### SOURCE EXCERPT
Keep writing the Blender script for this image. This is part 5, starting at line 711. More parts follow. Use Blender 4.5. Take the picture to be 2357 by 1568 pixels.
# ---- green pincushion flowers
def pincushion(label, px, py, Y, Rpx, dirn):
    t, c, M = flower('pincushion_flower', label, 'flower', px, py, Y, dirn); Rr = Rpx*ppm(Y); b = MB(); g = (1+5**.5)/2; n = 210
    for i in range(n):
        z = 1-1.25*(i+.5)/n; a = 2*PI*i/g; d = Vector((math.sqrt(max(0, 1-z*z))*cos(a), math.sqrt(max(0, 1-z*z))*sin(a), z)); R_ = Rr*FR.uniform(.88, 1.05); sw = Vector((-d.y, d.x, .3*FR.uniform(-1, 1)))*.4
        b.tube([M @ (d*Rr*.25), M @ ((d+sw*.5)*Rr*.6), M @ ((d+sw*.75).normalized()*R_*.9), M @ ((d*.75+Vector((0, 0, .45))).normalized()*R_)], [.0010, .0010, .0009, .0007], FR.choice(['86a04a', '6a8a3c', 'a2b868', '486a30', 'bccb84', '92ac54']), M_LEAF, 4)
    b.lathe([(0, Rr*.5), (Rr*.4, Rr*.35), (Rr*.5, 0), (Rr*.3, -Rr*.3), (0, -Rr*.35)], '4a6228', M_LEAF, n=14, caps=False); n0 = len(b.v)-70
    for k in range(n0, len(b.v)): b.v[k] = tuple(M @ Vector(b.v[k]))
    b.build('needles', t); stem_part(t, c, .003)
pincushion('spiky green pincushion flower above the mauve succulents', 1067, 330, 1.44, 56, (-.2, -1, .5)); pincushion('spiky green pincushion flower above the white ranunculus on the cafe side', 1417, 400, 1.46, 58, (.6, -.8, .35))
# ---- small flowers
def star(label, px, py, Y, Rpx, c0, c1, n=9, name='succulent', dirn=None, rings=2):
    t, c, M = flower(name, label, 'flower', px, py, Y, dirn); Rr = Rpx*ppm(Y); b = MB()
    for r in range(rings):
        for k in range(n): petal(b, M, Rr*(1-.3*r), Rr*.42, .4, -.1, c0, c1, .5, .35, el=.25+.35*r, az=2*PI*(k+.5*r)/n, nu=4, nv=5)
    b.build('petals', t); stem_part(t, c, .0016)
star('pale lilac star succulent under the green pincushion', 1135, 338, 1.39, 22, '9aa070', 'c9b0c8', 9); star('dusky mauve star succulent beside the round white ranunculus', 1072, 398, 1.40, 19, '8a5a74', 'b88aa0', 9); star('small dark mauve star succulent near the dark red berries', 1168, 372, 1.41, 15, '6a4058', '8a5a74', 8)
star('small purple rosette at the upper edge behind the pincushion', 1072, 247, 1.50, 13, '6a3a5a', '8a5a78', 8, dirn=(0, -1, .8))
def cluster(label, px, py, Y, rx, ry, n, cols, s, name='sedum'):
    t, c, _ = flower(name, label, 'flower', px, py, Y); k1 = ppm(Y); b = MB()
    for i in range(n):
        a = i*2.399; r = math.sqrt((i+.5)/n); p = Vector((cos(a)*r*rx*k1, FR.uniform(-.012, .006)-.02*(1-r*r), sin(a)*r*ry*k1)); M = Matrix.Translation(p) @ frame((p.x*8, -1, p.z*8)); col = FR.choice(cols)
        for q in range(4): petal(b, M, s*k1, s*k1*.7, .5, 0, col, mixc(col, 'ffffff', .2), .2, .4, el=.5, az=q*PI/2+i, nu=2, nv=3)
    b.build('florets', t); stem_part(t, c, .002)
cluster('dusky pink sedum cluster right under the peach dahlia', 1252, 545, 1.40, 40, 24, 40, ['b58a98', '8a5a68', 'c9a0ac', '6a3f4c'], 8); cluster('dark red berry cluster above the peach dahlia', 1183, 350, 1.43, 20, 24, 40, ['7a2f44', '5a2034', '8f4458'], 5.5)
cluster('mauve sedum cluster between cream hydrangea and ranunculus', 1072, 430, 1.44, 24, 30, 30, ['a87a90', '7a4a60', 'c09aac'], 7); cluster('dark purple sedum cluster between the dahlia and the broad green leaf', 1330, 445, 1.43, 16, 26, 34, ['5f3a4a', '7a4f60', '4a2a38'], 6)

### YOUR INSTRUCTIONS
The listing above must be transcribed exactly, line by line.

### SOLUTION TO THE PROBLEM
Keep writing the Blender script for this image. This is part 5, starting at line 711. More parts follow. Use Blender 4.5. Take the picture to be 2357 by 1568 pixels.
# ---- green pincushion flowers
def pincushion(label, px, py, Y, Rpx, dirn):
    t, c, M = flower('pincushion_flower', label, 'flower', px, py, Y, dirn); Rr = Rpx*ppm(Y); b = MB(); g = (1+5**.5)/2; n = 210
    for i in range(n):
        z = 1-1.25*(i+.5)/n; a = 2*PI*i/g; d = Vector((math.sqrt(max(0, 1-z*z))*cos(a), math.sqrt(max(0, 1-z*z))*sin(a), z)); R_ = Rr*FR.uniform(.88, 1.05); sw = Vector((-d.y, d.x, .3*FR.uniform(-1, 1)))*.4
        b.tube([M @ (d*Rr*.25), M @ ((d+sw*.5)*Rr*.6), M @ ((d+sw*.75).normalized()*R_*.9), M @ ((d*.75+Vector((0, 0, .45))).normalized()*R_)], [.0010, .0010, .0009, .0007], FR.choice(['86a04a', '6a8a3c', 'a2b868', '486a30', 'bccb84', '92ac54']), M_LEAF, 4)
    b.lathe([(0, Rr*.5), (Rr*.4, Rr*.35), (Rr*.5, 0), (Rr*.3, -Rr*.3), (0, -Rr*.35)], '4a6228', M_LEAF, n=14, caps=False); n0 = len(b.v)-70
    for k in range(n0, len(b.v)): b.v[k] = tuple(M @ Vector(b.v[k]))
    b.build('needles', t); stem_part(t, c, .003)
pincushion('spiky green pincushion flower above the mauve succulents', 1067, 330, 1.44, 56, (-.2, -1, .5)); pincushion('spiky green pincushion flower above the white ranunculus on the cafe side', 1417, 400, 1.46, 58, (.6, -.8, .35))
# ---- small flowers
def star(label, px, py, Y, Rpx, c0, c1, n=9, name='succulent', dirn=None, rings=2):
    t, c, M = flower(name, label, 'flower', px, py, Y, dirn); Rr = Rpx*ppm(Y); b = MB()
    for r in range(rings):
        for k in range(n): petal(b, M, Rr*(1-.3*r), Rr*.42, .4, -.1, c0, c1, .5, .35, el=.25+.35*r, az=2*PI*(k+.5*r)/n, nu=4, nv=5)
    b.build('petals', t); stem_part(t, c, .0016)
star('pale lilac star succulent under the green pincushion', 1135, 338, 1.39, 22, '9aa070', 'c9b0c8', 9); star('dusky mauve star succulent beside the round white ranunculus', 1072, 398, 1.40, 19, '8a5a74', 'b88aa0', 9); star('small dark mauve star succulent near the dark red berries', 1168, 372, 1.41, 15, '6a4058', '8a5a74', 8)
star('small purple rosette at the upper edge behind the pincushion', 1072, 247, 1.50, 13, '6a3a5a', '8a5a78', 8, dirn=(0, -1, .8))
def cluster(label, px, py, Y, rx, ry, n, cols, s, name='sedum'):
    t, c, _ = flower(name, label, 'flower', px, py, Y); k1 = ppm(Y); b = MB()
    for i in range(n):
        a = i*2.399; r = math.sqrt((i+.5)/n); p = Vector((cos(a)*r*rx*k1, FR.uniform(-.012, .006)-.02*(1-r*r), sin(a)*r*ry*k1)); M = Matrix.Translation(p) @ frame((p.x*8, -1, p.z*8)); col = FR.choice(cols)
        for q in range(4): petal(b, M, s*k1, s*k1*.7, .5, 0, col, mixc(col, 'ffffff', .2), .2, .4, el=.5, az=q*PI/2+i, nu=2, nv=3)
    b.build('florets', t); stem_part(t, c, .002)
cluster('dusky pink sedum cluster right under the peach dahlia', 1252, 545, 1.40, 40, 24, 40, ['b58a98', '8a5a68', 'c9a0ac', '6a3f4c'], 8); cluster('dark red berry cluster above the peach dahlia', 1183, 350, 1.43, 20, 24, 40, ['7a2f44', '5a2034', '8f4458'], 5.5)
cluster('mauve sedum cluster between cream hydrangea and ranunculus', 1072, 430, 1.44, 24, 30, 30, ['a87a90', '7a4a60', 'c09aac'], 7); cluster('dark purple sedum cluster between the dahlia and the broad green leaf', 1330, 445, 1.43, 16, 26, 34, ['5f3a4a', '7a4f60', '4a2a38'], 6)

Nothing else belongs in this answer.